> DATASET SECTION:
start

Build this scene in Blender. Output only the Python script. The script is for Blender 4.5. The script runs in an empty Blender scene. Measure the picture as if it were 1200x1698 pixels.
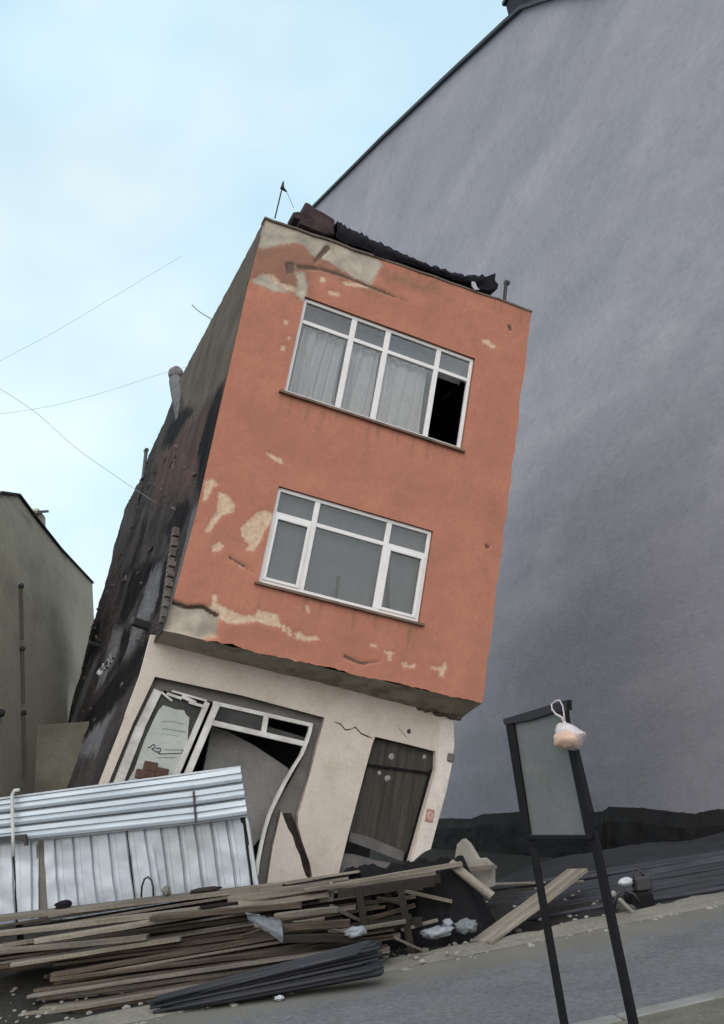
import bpy, bmesh, math, random
import numpy as np
from math import radians, sin, cos, pi, tan
from mathutils import Vector, Matrix, noise
from mathutils.geometry import tessellate_polygon

random.seed(7)
S = bpy.context.scene
COL = S.collection

# ------------------------------------------------------------------ camera
F_PX, PITCH, ROLL = 1470.0, radians(17), radians(8)
CAM = Vector((0, 0, 1.8))
_F = Vector((0, cos(PITCH), sin(PITCH)))
_U0 = Vector((0, -sin(PITCH), cos(PITCH)))
_R0 = Vector((1, 0, 0))
_R = _R0 * cos(ROLL) - _U0 * sin(ROLL)
_U = _U0 * cos(ROLL) + _R0 * sin(ROLL)
cd = bpy.data.cameras.new('camera')
cam = bpy.data.objects.new('camera', cd)
COL.objects.link(cam)
M = Matrix((_R, _U, -_F)).transposed().to_4x4()
M.translation = CAM
cam.matrix_world = M
cd.sensor_fit = 'VERTICAL'
cd.angle = 2 * math.atan(849.0 / F_PX)
cd.clip_end = 1000
S.camera = cam

# ------------------------------------------------------------------ light
SUN_EL, SUN_AZ = radians(33), radians(183)      # azimuth from +Y clockwise: behind and to the left of the camera
W = bpy.data.worlds.new("World")
S.world = W
W.use_nodes = True
wn = W.node_tree
wn.nodes.clear()


def nd(nt, typ, **kw):
    n = nt.nodes.new(typ)
    for k, v in kw.items():
        if k in n.inputs.keys() if hasattr(n.inputs, 'keys') else False:
            n.inputs[k].default_value = v
        else:
            setattr(n, k, v)
    return n


sky = wn.nodes.new('ShaderNodeTexSky')
sky.sky_type = 'NISHITA'
sky.sun_disc = False
sky.sun_elevation = SUN_EL
sky.sun_rotation = SUN_AZ
sky.air_density = 1.0
sky.dust_density = 1.0
sky.ozone_density = 1.5
tc = wn.nodes.new('ShaderNodeTexCoord')
mp = wn.nodes.new('ShaderNodeMapping')
mp.inputs['Scale'].default_value = (1.6, 1.6, 3.2)
mp.inputs['Location'].default_value = (0.35, 0.2, 0.1)
nz = wn.nodes.new('ShaderNodeTexNoise')
nz.inputs['Scale'].default_value = 1.1
nz.inputs['Detail'].default_value = 5
nz.inputs['Roughness'].default_value = 0.45
rmp = wn.nodes.new('ShaderNodeMapRange')
rmp.inputs['From Min'].default_value = 0.3
rmp.inputs['From Max'].default_value = 0.72
rmp.inputs['To Min'].default_value = 0.72
rmp.inputs['To Max'].default_value = 0.97
mx = wn.nodes.new('ShaderNodeMix')
mx.data_type = 'RGBA'
# overcast veil: brighter towards the hidden sun, as real cloud is
_sd = (sin(SUN_AZ) * cos(SUN_EL), cos(SUN_AZ) * cos(SUN_EL), sin(SUN_EL))
dotn = wn.nodes.new('ShaderNodeVectorMath')
dotn.operation = 'DOT_PRODUCT'
dotn.inputs[1].default_value = _sd
wn.links.new(tc.outputs['Generated'], dotn.inputs[0])
glow = wn.nodes.new('ShaderNodeMapRange')
glow.interpolation_type = 'SMOOTHSTEP'
glow.inputs['From Min'].default_value = 0.25
glow.inputs['From Max'].default_value = 1.0
wn.links.new(dotn.outputs['Value'], glow.inputs['Value'])
veil = wn.nodes.new('ShaderNodeMix')
veil.data_type = 'RGBA'
veil.inputs['A'].default_value = (7.1, 9.8, 11.4, 1)
veil.inputs['B'].default_value = (16.5, 17.6, 19.2, 1)
wn.links.new(glow.outputs['Result'], veil.inputs['Factor'])
nz2 = wn.nodes.new('ShaderNodeTexNoise')
nz2.inputs['Scale'].default_value = 1.7
nz2.inputs['Detail'].default_value = 4
mp2 = wn.nodes.new('ShaderNodeMapping')
mp2.inputs['Location'].default_value = (0.62, 0.1, 0.33)
mp2.inputs['Scale'].default_value = (1.0, 1.0, 1.6)
wn.links.new(tc.outputs['Generated'], mp2.inputs['Vector'])
wn.links.new(mp2.outputs['Vector'], nz2.inputs['Vector'])
r2 = wn.nodes.new('ShaderNodeMapRange')
r2.inputs['From Min'].default_value = 0.38
r2.inputs['From Max'].default_value = 0.62
wn.links.new(nz2.outputs['Fac'], r2.inputs['Value'])
thick = wn.nodes.new('ShaderNodeMix')
thick.data_type = 'RGBA'
thick.blend_type = 'MULTIPLY'
thick.inputs['B'].default_value = (1.5, 1.22, 1.02, 1)
wn.links.new(r2.outputs['Result'], thick.inputs['Factor'])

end

> GIVEN REQUEST: Reproduce the listing word for word and omit its pictures.

> ANSWER TO THIS EXERCISE:
Build this scene in Blender. Output only the Python script. The script is for Blender 4.5. The script runs in an empty Blender scene. Measure the picture as if it were 1200x1698 pixels.
import bpy, bmesh, math, random
import numpy as np
from math import radians, sin, cos, pi, tan
from mathutils import Vector, Matrix, noise
from mathutils.geometry import tessellate_polygon

random.seed(7)
S = bpy.context.scene
COL = S.collection

# ------------------------------------------------------------------ camera
F_PX, PITCH, ROLL = 1470.0, radians(17), radians(8)
CAM = Vector((0, 0, 1.8))
_F = Vector((0, cos(PITCH), sin(PITCH)))
_U0 = Vector((0, -sin(PITCH), cos(PITCH)))
_R0 = Vector((1, 0, 0))
_R = _R0 * cos(ROLL) - _U0 * sin(ROLL)
_U = _U0 * cos(ROLL) + _R0 * sin(ROLL)
cd = bpy.data.cameras.new('camera')
cam = bpy.data.objects.new('camera', cd)
COL.objects.link(cam)
M = Matrix((_R, _U, -_F)).transposed().to_4x4()
M.translation = CAM
cam.matrix_world = M
cd.sensor_fit = 'VERTICAL'
cd.angle = 2 * math.atan(849.0 / F_PX)
cd.clip_end = 1000
S.camera = cam

# ------------------------------------------------------------------ light
SUN_EL, SUN_AZ = radians(33), radians(183)      # azimuth from +Y clockwise: behind and to the left of the camera
W = bpy.data.worlds.new("World")
S.world = W
W.use_nodes = True
wn = W.node_tree
wn.nodes.clear()


def nd(nt, typ, **kw):
    n = nt.nodes.new(typ)
    for k, v in kw.items():
        if k in n.inputs.keys() if hasattr(n.inputs, 'keys') else False:
            n.inputs[k].default_value = v
        else:
            setattr(n, k, v)
    return n


sky = wn.nodes.new('ShaderNodeTexSky')
sky.sky_type = 'NISHITA'
sky.sun_disc = False
sky.sun_elevation = SUN_EL
sky.sun_rotation = SUN_AZ
sky.air_density = 1.0
sky.dust_density = 1.0
sky.ozone_density = 1.5
tc = wn.nodes.new('ShaderNodeTexCoord')
mp = wn.nodes.new('ShaderNodeMapping')
mp.inputs['Scale'].default_value = (1.6, 1.6, 3.2)
mp.inputs['Location'].default_value = (0.35, 0.2, 0.1)
nz = wn.nodes.new('ShaderNodeTexNoise')
nz.inputs['Scale'].default_value = 1.1
nz.inputs['Detail'].default_value = 5
nz.inputs['Roughness'].default_value = 0.45
rmp = wn.nodes.new('ShaderNodeMapRange')
rmp.inputs['From Min'].default_value = 0.3
rmp.inputs['From Max'].default_value = 0.72
rmp.inputs['To Min'].default_value = 0.72
rmp.inputs['To Max'].default_value = 0.97
mx = wn.nodes.new('ShaderNodeMix')
mx.data_type = 'RGBA'
# overcast veil: brighter towards the hidden sun, as real cloud is
_sd = (sin(SUN_AZ) * cos(SUN_EL), cos(SUN_AZ) * cos(SUN_EL), sin(SUN_EL))
dotn = wn.nodes.new('ShaderNodeVectorMath')
dotn.operation = 'DOT_PRODUCT'
dotn.inputs[1].default_value = _sd
wn.links.new(tc.outputs['Generated'], dotn.inputs[0])
glow = wn.nodes.new('ShaderNodeMapRange')
glow.interpolation_type = 'SMOOTHSTEP'
glow.inputs['From Min'].default_value = 0.25
glow.inputs['From Max'].default_value = 1.0
wn.links.new(dotn.outputs['Value'], glow.inputs['Value'])
veil = wn.nodes.new('ShaderNodeMix')
veil.data_type = 'RGBA'
veil.inputs['A'].default_value = (7.1, 9.8, 11.4, 1)
veil.inputs['B'].default_value = (16.5, 17.6, 19.2, 1)
wn.links.new(glow.outputs['Result'], veil.inputs['Factor'])
nz2 = wn.nodes.new('ShaderNodeTexNoise')
nz2.inputs['Scale'].default_value = 1.7
nz2.inputs['Detail'].default_value = 4
mp2 = wn.nodes.new('ShaderNodeMapping')
mp2.inputs['Location'].default_value = (0.62, 0.1, 0.33)
mp2.inputs['Scale'].default_value = (1.0, 1.0, 1.6)
wn.links.new(tc.outputs['Generated'], mp2.inputs['Vector'])
wn.links.new(mp2.outputs['Vector'], nz2.inputs['Vector'])
r2 = wn.nodes.new('ShaderNodeMapRange')
r2.inputs['From Min'].default_value = 0.38
r2.inputs['From Max'].default_value = 0.62
wn.links.new(nz2.outputs['Fac'], r2.inputs['Value'])
thick = wn.nodes.new('ShaderNodeMix')
thick.data_type = 'RGBA'
thick.blend_type = 'MULTIPLY'
thick.inputs['B'].default_value = (1.5, 1.22, 1.02, 1)
wn.links.new(r2.outputs['Result'], thick.inputs['Factor'])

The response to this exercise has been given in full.